I remember it’s compactness — at six years old, it’s 10 inch screen seemed almost perfectly scaled for me. Whether I wanted to write letters, draw, or use it for my neverending chain of pretend stores, it was like I had a suitcase filled with far more opportunities to create than with a pen and my limited artistic abilities. But a suitcase would have been easier to move — the Apple Macintosh I was constantly dragging around the house as a kid weighed 16 pounds and was nearly a 1 foot cube. It was hardly the iPad schools eagerly push on kids today, and discussing how to use it was simple — you just had to decide whether to use MacWrite or MacPaint.
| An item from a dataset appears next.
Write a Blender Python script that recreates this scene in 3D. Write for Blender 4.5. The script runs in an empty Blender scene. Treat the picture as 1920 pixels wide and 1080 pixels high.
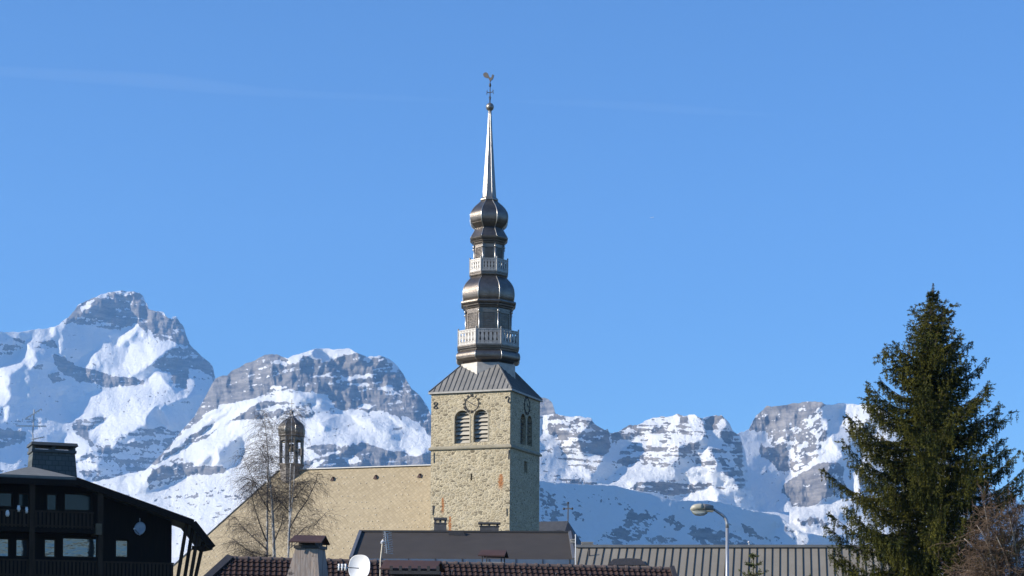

iPads, Chromebooks, and smartphones are now ubiquitous in classrooms, and with hundreds of thousands of apps, using a simple word processor or artboard is nostalgic. We exclaim how devices can help replicate an entire library in our hands and take for granted how they might help create something as mundane as a book report. Evidently, we have graduated from using technology as a tool for creation to using it as a tool for consumption, but who determined that was preferable? This seismic shift has occurred without a collaborative conversation between parents, students, educators, school administrators, employers, workforce development professionals, and civic leaders who all have a key stake in this discussion.

How did this happen?

What discussion should we have?

“Most discussions of the role of educational technology are fundamentally flawed because they ignore one essential tenet: technology is a means, not an end” said Wade Whitehead, a teacher at Crystal Springs School in Roanoke, VA and the founder of the Teachers of Promise Foundation. Before we can get to the benefits of carrying around a virtual library or the dangers of screen time addiction, we need to begin a conversation about what we want to use technology for and who needs to be involved in that discussion. By bringing the perspectives of students, parents, educators, and employers to the table alongside the people designing these devices, we can create a constructive dialogue on using technology in education rather than allowing technology to use the classroom.